Maryana Bodnar is a Ukrainian visual artist, portrait photographer, and photography educator. She is a Gold Winner of the 2025 edition of the Tokyo International Foto Awards.
Her artistic practice is rooted in portraiture as a psychological and visual study. Bodnar works with actors, musicians, mothers of soldiers, and private individuals, approaching each subject as a collaborator. Her images are constructed through disciplined composition, sculptural light, and a restrained visual language that emphasizes emotional precision.
War has become a defining context of her recent practice.

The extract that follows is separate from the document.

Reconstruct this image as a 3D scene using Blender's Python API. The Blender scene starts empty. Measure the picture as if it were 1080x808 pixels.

Her award-winning project “Fractured Frequency” approaches the body as a site of disruption, where visual interference, distortion, and compositional fracture become metaphors for internal states shaped by conflict and prolonged tension.  The project reflects on how constant shelling, sirens, and daily reports of casualties fracture inner balance, shaping states of emptiness, aggression, and paralysis. The project received Gold at the 2025 edition of the Tokyo International Foto Awards.
The project “Don’t Be Silent. Captivity Kills”, created in collaboration with families of Azovstal defenders, reflects on the emotional condition of women advocating for relatives held in captivity. The series was presented at the National Art Gallery of Ukraine and Kosenko Art Gallery in Bucha.

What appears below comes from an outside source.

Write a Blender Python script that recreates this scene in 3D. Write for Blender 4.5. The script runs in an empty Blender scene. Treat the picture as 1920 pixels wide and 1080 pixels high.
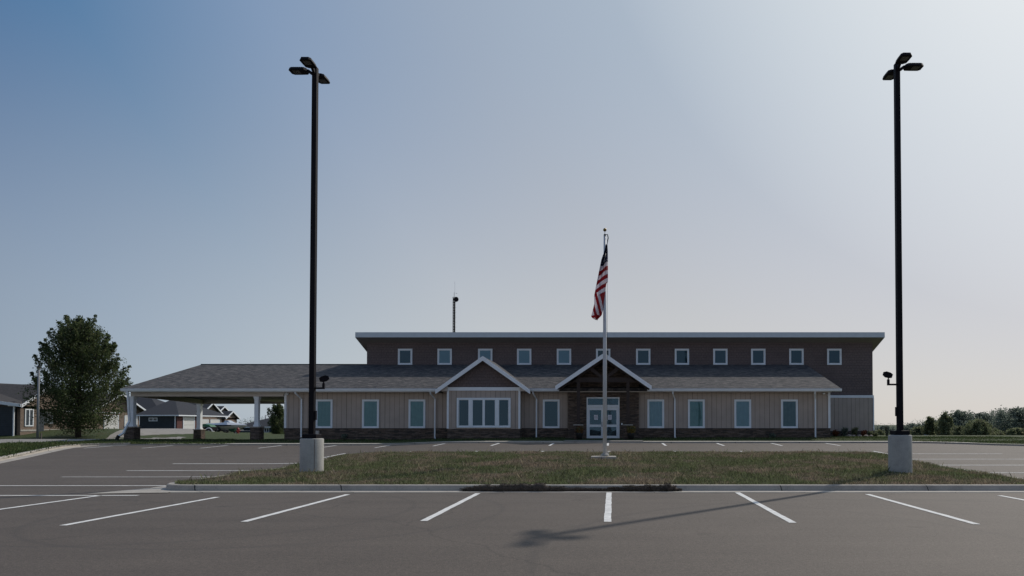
import bpy, bmesh, math, random
import numpy as np
from mathutils import Vector, Matrix
from mathutils.geometry import delaunay_2d_cdt
R = math.radians
random.seed(7); rng = np.random.default_rng(11)
S = bpy.context.scene
COL = S.collection

# ---------------------------------------------------------------- camera
F = 1330.0; HC = 1.63; TAN = F / 62500.0; TH = math.atan(TAN)
VPX, HOR = 1150.0, 796.0; PPY = HOR - F * TAN
cd = bpy.data.cameras.new('camera'); cam = bpy.data.objects.new('camera', cd); COL.objects.link(cam)
cam.location = (0, 0, HC); cam.rotation_euler = (R(90) + TH, 0, 0)
cd.sensor_width = 36; cd.lens = F / 1920 * 36
cd.shift_x = -(VPX - 960) / 1920; cd.shift_y = (PPY - 540) / 1920
cd.clip_start = .1; cd.clip_end = 9000
S.camera = cam
# ---------------------------------------------------------------- light
SUN_EL, SUN_AZ = R(40.6), R(42.2)          # azimuth clockwise from +Y
w = bpy.data.worlds.new('World'); S.world = w; w.use_nodes = True
nt = w.node_tree; nt.nodes.clear()
sky = nt.nodes.new('ShaderNodeTexSky'); sky.sky_type = 'NISHITA'; sky.sun_disc = False
sky.sun_elevation = SUN_EL; sky.sun_rotation = SUN_AZ
sky.altitude = 200; sky.air_density = 1.0; sky.dust_density = 1.2; sky.ozone_density = 2.2
bg = nt.nodes.new('ShaderNodeBackground'); bg.inputs[1].default_value = .075
out = nt.nodes.new('ShaderNodeOutputWorld')
# haze in the air: the clear sky is veiled towards the horizon and round the sun (by true sky direction)
tc = nt.nodes.new('ShaderNodeTexCoord')
nrm = nt.nodes.new('ShaderNodeVectorMath'); nrm.operation = 'NORMALIZE'; nt.links.new(tc.outputs['Generated'], nrm.inputs[0])
dt = nt.nodes.new('ShaderNodeVectorMath'); dt.operation = 'DOT_PRODUCT'; nt.links.new(nrm.outputs[0], dt.inputs[0])
dt.inputs[1].default_value = (math.sin(SUN_AZ) * math.cos(SUN_EL), math.cos(SUN_AZ) * math.cos(SUN_EL), math.sin(SUN_EL))
mr = nt.nodes.new('ShaderNodeMapRange'); mr.inputs[1].default_value = -1; mr.inputs[2].default_value = 1; nt.links.new(dt.outputs['Value'], mr.inputs[0])
def wramp(src, stops):
    n = nt.nodes.new('ShaderNodeValToRGB'); e = n.color_ramp.elements
    while len(e) < len(stops): e.new(.5)
    for i, (p, c) in enumerate(stops): e[i].position = p; e[i].color = (*c, 1)
    nt.links.new(src, n.inputs[0]); return n.outputs[0]
def dp(d): return (d + 1) / 2
up_c = wramp(mr.outputs[0], [(0, (.22, .30, .42)), (dp(.10), (.02, .07, .20)), (dp(.25), (.006, .095, .276)), (dp(.40), (.055, .179, .367)), (dp(.55), (.219, .322, .488)), (dp(.70), (.34, .417, .529)), (dp(.82), (.42, .496, .587)), (dp(.92), (.662, .719, .763)), (1, (.884, .908, .908))])
ho_c = wramp(mr.outputs[0], [(0, (.66, .65, .64)), (dp(-.1), (.42, .455, .50)), (dp(.10), (.32, .39, .475)), (dp(.25), (.428, .498, .57)), (dp(.40), (.548, .589, .618)), (dp(.55), (.636, .635, .617)), (dp(.70), (.653, .627, .60)), (dp(.82), (.678, .651, .656)), (dp(.92), (.861, .844, .841)), (1, (1, 1, 1))])  # horizon haze opposite the sun, out of view, brightened to lift the shade
sp = nt.nodes.new('ShaderNodeSeparateXYZ'); nt.links.new(nrm.outputs[0], sp.inputs[0])
mz = nt.nodes.new('ShaderNodeMapRange'); mz.interpolation_type = 'SMOOTHSTEP'; mz.inputs[1].default_value = -.05; mz.inputs[2].default_value = .55; nt.links.new(sp.outputs[2], mz.inputs[0])
def wmix(f, a, b):
    n = nt.nodes.new('ShaderNodeMix'); n.data_type = 'RGBA'
    if hasattr(f, 'is_linked'): nt.links.new(f, n.inputs[0])
    else: n.inputs[0].default_value = f
    nt.links.new(a, n.inputs[6]); nt.links.new(b, n.inputs[7]); return n.outputs[2]
hz = wmix(mz.outputs[0], ho_c, up_c)
sc = nt.nodes.new('ShaderNodeVectorMath'); sc.operation = 'SCALE'; sc.inputs['Scale'].default_value = 1 / .075; nt.links.new(hz, sc.inputs[0])
nt.links.new(wmix(.88, sky.outputs[0], sc.outputs[0]), bg.inputs[0]); nt.links.new(bg.outputs[0], out.inputs[0])
sd = bpy.data.lights.new('sun', 'SUN'); sun = bpy.data.objects.new('sun', sd); COL.objects.link(sun)
sd.energy = 2.45; sd.angle = R(.8); sd.color = (1, .93, .84)
dv = Vector((math.sin(SUN_AZ) * math.cos(SUN_EL), math.cos(SUN_AZ) * math.cos(SUN_EL), math.sin(SUN_EL)))
sun.rotation_euler = dv.to_track_quat('Z', 'Y').to_euler(); sun.location = (20, 30, 40)
S.view_settings.view_transform = 'Standard'; S.view_settings.look = 'None'
S.view_settings.exposure = 0.0; S.view_settings.gamma = 1

def P(px, py, D):                           # photo pixel -> world point on the plane Y = D
    k = (PPY - py) / F; c, s = math.cos(TH), math.sin(TH)
    dz = D * (s + k * c) / (c - k * s); dep = D * c + dz * s
    return ((px - VPX) * dep / F, D, HC + dz)
def PX(px, D, py=796): return P(px, py, D)[0]
def PZ(py, D): return P(VPX, py, D)[2]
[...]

Her audio-visual project “Lullaby. In the Embrace of War” explores motherhood within wartime reality. Drawing from chiaroscuro traditions and minimalist iconography, the project examines grief, waiting, and the fragile continuity between mother and child in conditions of absence and uncertainty.
Alongside her artistic practice, Bodnar teaches photography, focusing on portrait construction, light as narrative structure, and the development of an authorial visual language. Her pedagogical approach emphasizes analytical thinking and conceptual clarity.